- _The problem_
Copy all records verbatim.

- _Records for the task_
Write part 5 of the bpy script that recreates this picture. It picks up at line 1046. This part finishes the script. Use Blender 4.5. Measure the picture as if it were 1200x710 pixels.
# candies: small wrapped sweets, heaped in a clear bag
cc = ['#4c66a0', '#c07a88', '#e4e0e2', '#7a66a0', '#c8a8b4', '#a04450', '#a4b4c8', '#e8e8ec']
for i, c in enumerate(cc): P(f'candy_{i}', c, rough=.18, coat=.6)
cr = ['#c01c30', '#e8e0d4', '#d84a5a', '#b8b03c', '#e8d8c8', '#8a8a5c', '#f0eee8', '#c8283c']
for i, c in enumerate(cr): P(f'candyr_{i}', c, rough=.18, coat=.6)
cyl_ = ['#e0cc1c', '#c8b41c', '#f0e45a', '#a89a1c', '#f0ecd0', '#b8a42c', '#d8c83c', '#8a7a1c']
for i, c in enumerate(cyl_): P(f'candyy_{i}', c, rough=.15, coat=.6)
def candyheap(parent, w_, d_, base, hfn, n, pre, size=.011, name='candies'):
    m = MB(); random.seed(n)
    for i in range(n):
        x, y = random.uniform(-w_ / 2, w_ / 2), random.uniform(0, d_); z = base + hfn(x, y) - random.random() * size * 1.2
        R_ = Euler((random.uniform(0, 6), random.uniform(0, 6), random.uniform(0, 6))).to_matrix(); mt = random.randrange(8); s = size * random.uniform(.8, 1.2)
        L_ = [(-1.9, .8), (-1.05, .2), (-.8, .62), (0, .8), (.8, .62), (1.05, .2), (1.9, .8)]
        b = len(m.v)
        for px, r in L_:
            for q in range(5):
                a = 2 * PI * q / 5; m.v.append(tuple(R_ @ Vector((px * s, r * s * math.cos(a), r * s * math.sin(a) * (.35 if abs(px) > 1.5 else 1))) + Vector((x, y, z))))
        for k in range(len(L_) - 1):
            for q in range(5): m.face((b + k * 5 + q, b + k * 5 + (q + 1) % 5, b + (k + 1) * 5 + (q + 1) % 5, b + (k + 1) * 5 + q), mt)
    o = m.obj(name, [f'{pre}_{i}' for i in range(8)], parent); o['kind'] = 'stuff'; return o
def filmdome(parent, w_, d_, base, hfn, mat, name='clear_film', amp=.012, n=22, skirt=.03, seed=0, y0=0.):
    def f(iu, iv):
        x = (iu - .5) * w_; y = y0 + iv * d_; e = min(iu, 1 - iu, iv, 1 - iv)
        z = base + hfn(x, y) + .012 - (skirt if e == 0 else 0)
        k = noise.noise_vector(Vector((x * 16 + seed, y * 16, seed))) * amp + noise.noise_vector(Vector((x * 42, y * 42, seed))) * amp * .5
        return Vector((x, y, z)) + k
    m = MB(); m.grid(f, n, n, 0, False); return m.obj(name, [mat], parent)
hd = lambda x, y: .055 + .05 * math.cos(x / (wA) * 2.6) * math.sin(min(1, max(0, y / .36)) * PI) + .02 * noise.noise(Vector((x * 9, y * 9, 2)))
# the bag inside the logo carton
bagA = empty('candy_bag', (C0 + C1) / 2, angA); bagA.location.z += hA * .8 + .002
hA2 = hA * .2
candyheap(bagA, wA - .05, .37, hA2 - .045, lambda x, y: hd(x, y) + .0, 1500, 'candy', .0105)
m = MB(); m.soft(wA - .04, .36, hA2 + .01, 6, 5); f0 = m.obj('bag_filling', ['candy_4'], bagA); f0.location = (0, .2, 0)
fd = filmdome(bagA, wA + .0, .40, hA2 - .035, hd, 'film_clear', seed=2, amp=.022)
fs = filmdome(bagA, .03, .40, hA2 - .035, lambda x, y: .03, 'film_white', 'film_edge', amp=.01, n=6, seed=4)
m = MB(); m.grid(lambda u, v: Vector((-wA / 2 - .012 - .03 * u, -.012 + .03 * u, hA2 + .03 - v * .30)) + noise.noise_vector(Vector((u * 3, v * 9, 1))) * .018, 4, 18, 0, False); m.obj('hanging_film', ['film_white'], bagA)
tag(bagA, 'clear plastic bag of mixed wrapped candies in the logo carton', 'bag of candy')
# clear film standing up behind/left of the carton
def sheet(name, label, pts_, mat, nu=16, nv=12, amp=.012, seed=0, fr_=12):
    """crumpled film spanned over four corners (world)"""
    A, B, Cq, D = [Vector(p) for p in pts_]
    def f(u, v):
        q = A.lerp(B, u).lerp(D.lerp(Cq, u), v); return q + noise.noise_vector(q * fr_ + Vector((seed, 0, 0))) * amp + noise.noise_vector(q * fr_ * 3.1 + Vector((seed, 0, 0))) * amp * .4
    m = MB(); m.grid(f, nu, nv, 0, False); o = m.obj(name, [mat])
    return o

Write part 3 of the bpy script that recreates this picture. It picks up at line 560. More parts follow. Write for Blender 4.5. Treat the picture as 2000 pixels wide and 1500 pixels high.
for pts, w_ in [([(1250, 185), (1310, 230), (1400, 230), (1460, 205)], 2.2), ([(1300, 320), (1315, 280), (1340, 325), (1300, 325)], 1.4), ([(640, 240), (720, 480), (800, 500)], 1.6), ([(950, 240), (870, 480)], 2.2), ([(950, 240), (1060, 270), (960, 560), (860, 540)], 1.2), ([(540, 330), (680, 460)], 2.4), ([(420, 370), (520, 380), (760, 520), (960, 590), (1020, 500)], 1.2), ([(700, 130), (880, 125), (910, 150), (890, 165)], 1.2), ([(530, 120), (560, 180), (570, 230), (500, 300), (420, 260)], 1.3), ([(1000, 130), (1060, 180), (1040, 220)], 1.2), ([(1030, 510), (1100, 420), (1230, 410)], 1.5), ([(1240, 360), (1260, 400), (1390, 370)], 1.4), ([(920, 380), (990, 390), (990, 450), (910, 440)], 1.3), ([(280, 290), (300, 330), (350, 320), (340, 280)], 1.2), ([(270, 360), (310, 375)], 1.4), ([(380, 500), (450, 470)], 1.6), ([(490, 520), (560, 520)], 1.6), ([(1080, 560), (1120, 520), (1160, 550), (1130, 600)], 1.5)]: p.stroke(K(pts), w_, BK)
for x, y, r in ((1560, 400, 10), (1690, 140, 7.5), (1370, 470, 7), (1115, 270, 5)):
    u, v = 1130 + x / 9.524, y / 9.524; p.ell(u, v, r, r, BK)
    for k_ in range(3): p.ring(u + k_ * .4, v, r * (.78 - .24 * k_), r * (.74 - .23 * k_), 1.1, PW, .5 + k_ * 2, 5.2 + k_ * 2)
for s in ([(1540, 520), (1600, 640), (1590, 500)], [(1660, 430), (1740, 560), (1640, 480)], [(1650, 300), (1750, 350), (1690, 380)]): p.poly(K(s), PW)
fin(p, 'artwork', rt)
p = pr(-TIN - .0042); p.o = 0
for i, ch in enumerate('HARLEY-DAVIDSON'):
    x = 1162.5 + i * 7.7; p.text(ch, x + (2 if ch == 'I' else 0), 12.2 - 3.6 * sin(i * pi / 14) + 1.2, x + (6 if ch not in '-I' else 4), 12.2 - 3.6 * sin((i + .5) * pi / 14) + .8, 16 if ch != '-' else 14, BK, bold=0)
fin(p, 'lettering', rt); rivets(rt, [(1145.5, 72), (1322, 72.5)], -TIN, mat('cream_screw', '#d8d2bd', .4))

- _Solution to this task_
Write part 5 of the bpy script that recreates this picture. It picks up at line 1046. This part finishes the script. Use Blender 4.5. Measure the picture as if it were 1200x710 pixels.
# candies: small wrapped sweets, heaped in a clear bag
cc = ['#4c66a0', '#c07a88', '#e4e0e2', '#7a66a0', '#c8a8b4', '#a04450', '#a4b4c8', '#e8e8ec']
for i, c in enumerate(cc): P(f'candy_{i}', c, rough=.18, coat=.6)
cr = ['#c01c30', '#e8e0d4', '#d84a5a', '#b8b03c', '#e8d8c8', '#8a8a5c', '#f0eee8', '#c8283c']
for i, c in enumerate(cr): P(f'candyr_{i}', c, rough=.18, coat=.6)
cyl_ = ['#e0cc1c', '#c8b41c', '#f0e45a', '#a89a1c', '#f0ecd0', '#b8a42c', '#d8c83c', '#8a7a1c']
for i, c in enumerate(cyl_): P(f'candyy_{i}', c, rough=.15, coat=.6)
def candyheap(parent, w_, d_, base, hfn, n, pre, size=.011, name='candies'):
    m = MB(); random.seed(n)
    for i in range(n):
        x, y = random.uniform(-w_ / 2, w_ / 2), random.uniform(0, d_); z = base + hfn(x, y) - random.random() * size * 1.2
        R_ = Euler((random.uniform(0, 6), random.uniform(0, 6), random.uniform(0, 6))).to_matrix(); mt = random.randrange(8); s = size * random.uniform(.8, 1.2)
        L_ = [(-1.9, .8), (-1.05, .2), (-.8, .62), (0, .8), (.8, .62), (1.05, .2), (1.9, .8)]
        b = len(m.v)
        for px, r in L_:
            for q in range(5):
                a = 2 * PI * q / 5; m.v.append(tuple(R_ @ Vector((px * s, r * s * math.cos(a), r * s * math.sin(a) * (.35 if abs(px) > 1.5 else 1))) + Vector((x, y, z))))
        for k in range(len(L_) - 1):
            for q in range(5): m.face((b + k * 5 + q, b + k * 5 + (q + 1) % 5, b + (k + 1) * 5 + (q + 1) % 5, b + (k + 1) * 5 + q), mt)
    o = m.obj(name, [f'{pre}_{i}' for i in range(8)], parent); o['kind'] = 'stuff'; return o
def filmdome(parent, w_, d_, base, hfn, mat, name='clear_film', amp=.012, n=22, skirt=.03, seed=0, y0=0.):
    def f(iu, iv):
        x = (iu - .5) * w_; y = y0 + iv * d_; e = min(iu, 1 - iu, iv, 1 - iv)
        z = base + hfn(x, y) + .012 - (skirt if e == 0 else 0)
        k = noise.noise_vector(Vector((x * 16 + seed, y * 16, seed))) * amp + noise.noise_vector(Vector((x * 42, y * 42, seed))) * amp * .5
        return Vector((x, y, z)) + k
    m = MB(); m.grid(f, n, n, 0, False); return m.obj(name, [mat], parent)
hd = lambda x, y: .055 + .05 * math.cos(x / (wA) * 2.6) * math.sin(min(1, max(0, y / .36)) * PI) + .02 * noise.noise(Vector((x * 9, y * 9, 2)))
# the bag inside the logo carton
bagA = empty('candy_bag', (C0 + C1) / 2, angA); bagA.location.z += hA * .8 + .002
hA2 = hA * .2
candyheap(bagA, wA - .05, .37, hA2 - .045, lambda x, y: hd(x, y) + .0, 1500, 'candy', .0105)
m = MB(); m.soft(wA - .04, .36, hA2 + .01, 6, 5); f0 = m.obj('bag_filling', ['candy_4'], bagA); f0.location = (0, .2, 0)
fd = filmdome(bagA, wA + .0, .40, hA2 - .035, hd, 'film_clear', seed=2, amp=.022)
fs = filmdome(bagA, .03, .40, hA2 - .035, lambda x, y: .03, 'film_white', 'film_edge', amp=.01, n=6, seed=4)
m = MB(); m.grid(lambda u, v: Vector((-wA / 2 - .012 - .03 * u, -.012 + .03 * u, hA2 + .03 - v * .30)) + noise.noise_vector(Vector((u * 3, v * 9, 1))) * .018, 4, 18, 0, False); m.obj('hanging_film', ['film_white'], bagA)
tag(bagA, 'clear plastic bag of mixed wrapped candies in the logo carton', 'bag of candy')
# clear film standing up behind/left of the carton
def sheet(name, label, pts_, mat, nu=16, nv=12, amp=.012, seed=0, fr_=12):
    """crumpled film spanned over four corners (world)"""
    A, B, Cq, D = [Vector(p) for p in pts_]
    def f(u, v):
        q = A.lerp(B, u).lerp(D.lerp(Cq, u), v); return q + noise.noise_vector(q * fr_ + Vector((seed, 0, 0))) * amp + noise.noise_vector(q * fr_ * 3.1 + Vector((seed, 0, 0))) * amp * .4
    m = MB(); m.grid(f, nu, nv, 0, False); o = m.obj(name, [mat])
    return o

Write part 3 of the bpy script that recreates this picture. It picks up at line 560. More parts follow. Write for Blender 4.5. Treat the picture as 2000 pixels wide and 1500 pixels high.
for pts, w_ in [([(1250, 185), (1310, 230), (1400, 230), (1460, 205)], 2.2), ([(1300, 320), (1315, 280), (1340, 325), (1300, 325)], 1.4), ([(640, 240), (720, 480), (800, 500)], 1.6), ([(950, 240), (870, 480)], 2.2), ([(950, 240), (1060, 270), (960, 560), (860, 540)], 1.2), ([(540, 330), (680, 460)], 2.4), ([(420, 370), (520, 380), (760, 520), (960, 590), (1020, 500)], 1.2), ([(700, 130), (880, 125), (910, 150), (890, 165)], 1.2), ([(530, 120), (560, 180), (570, 230), (500, 300), (420, 260)], 1.3), ([(1000, 130), (1060, 180), (1040, 220)], 1.2), ([(1030, 510), (1100, 420), (1230, 410)], 1.5), ([(1240, 360), (1260, 400), (1390, 370)], 1.4), ([(920, 380), (990, 390), (990, 450), (910, 440)], 1.3), ([(280, 290), (300, 330), (350, 320), (340, 280)], 1.2), ([(270, 360), (310, 375)], 1.4), ([(380, 500), (450, 470)], 1.6), ([(490, 520), (560, 520)], 1.6), ([(1080, 560), (1120, 520), (1160, 550), (1130, 600)], 1.5)]: p.stroke(K(pts), w_, BK)
for x, y, r in ((1560, 400, 10), (1690, 140, 7.5), (1370, 470, 7), (1115, 270, 5)):
    u, v = 1130 + x / 9.524, y / 9.524; p.ell(u, v, r, r, BK)
    for k_ in range(3): p.ring(u + k_ * .4, v, r * (.78 - .24 * k_), r * (.74 - .23 * k_), 1.1, PW, .5 + k_ * 2, 5.2 + k_ * 2)
for s in ([(1540, 520), (1600, 640), (1590, 500)], [(1660, 430), (1740, 560), (1640, 480)], [(1650, 300), (1750, 350), (1690, 380)]): p.poly(K(s), PW)
fin(p, 'artwork', rt)
p = pr(-TIN - .0042); p.o = 0
for i, ch in enumerate('HARLEY-DAVIDSON'):
    x = 1162.5 + i * 7.7; p.text(ch, x + (2 if ch == 'I' else 0), 12.2 - 3.6 * sin(i * pi / 14) + 1.2, x + (6 if ch not in '-I' else 4), 12.2 - 3.6 * sin((i + .5) * pi / 14) + .8, 16 if ch != '-' else 14, BK, bold=0)
fin(p, 'lettering', rt); rivets(rt, [(1145.5, 72), (1322, 72.5)], -TIN, mat('cream_screw', '#d8d2bd', .4))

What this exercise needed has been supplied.